## start
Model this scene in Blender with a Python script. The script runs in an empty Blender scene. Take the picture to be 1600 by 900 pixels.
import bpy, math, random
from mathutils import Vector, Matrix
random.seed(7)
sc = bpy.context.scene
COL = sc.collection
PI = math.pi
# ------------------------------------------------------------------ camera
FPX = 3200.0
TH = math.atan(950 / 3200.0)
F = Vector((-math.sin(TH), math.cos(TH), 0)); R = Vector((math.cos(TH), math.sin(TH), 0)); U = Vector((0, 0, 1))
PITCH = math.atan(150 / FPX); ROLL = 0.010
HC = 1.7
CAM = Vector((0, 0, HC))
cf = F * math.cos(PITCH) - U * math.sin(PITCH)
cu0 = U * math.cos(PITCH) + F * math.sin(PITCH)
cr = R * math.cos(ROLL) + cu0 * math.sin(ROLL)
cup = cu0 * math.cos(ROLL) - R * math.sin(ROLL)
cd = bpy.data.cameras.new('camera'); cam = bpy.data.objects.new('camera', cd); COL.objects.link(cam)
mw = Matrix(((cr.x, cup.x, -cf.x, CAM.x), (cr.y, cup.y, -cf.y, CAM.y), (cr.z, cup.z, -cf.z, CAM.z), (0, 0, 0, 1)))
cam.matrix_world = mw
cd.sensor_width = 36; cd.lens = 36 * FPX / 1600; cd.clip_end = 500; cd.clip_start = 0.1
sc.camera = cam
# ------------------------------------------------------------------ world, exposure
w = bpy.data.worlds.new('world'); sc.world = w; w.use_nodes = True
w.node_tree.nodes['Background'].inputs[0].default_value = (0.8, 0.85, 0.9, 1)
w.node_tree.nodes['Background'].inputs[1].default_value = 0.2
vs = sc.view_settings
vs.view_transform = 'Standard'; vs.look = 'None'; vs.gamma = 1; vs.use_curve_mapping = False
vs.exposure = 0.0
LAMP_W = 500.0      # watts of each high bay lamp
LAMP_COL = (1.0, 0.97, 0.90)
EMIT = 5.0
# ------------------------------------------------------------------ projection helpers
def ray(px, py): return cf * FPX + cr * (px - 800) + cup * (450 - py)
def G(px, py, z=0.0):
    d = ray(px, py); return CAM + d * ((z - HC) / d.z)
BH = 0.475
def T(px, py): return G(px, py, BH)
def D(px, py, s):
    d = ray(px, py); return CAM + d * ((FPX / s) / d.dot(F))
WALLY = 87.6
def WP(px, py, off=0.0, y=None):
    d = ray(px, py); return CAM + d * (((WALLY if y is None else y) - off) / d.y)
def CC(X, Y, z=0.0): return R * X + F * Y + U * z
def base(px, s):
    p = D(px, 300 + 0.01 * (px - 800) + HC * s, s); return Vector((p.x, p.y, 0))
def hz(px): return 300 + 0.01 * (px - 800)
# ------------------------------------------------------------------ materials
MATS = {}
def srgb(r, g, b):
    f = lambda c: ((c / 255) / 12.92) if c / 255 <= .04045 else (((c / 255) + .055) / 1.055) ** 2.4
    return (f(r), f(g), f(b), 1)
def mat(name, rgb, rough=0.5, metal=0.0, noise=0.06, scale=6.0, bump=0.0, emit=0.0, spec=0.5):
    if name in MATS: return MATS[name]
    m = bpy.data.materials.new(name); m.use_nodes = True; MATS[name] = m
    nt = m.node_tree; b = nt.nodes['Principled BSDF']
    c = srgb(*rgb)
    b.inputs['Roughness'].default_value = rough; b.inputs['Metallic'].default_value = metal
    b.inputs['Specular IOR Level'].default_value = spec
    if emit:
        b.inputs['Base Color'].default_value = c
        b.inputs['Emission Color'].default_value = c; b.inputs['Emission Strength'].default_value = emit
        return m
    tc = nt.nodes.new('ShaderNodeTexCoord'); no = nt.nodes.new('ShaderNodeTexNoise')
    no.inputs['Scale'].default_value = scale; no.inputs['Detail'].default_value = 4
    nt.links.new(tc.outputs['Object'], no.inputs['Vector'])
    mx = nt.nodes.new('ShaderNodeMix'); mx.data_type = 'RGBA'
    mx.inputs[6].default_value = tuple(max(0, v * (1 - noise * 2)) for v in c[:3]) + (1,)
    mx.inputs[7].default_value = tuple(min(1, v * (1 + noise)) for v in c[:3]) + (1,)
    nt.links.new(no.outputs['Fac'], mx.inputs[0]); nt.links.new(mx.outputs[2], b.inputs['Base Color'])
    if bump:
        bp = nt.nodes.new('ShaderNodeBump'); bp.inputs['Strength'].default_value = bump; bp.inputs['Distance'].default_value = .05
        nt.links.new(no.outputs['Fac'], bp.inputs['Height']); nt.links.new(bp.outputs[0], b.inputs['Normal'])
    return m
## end
■ Exercise requirements:
How many lines of the listing above include the word "scene"? Reply with the number alone.

■ Finished task:
2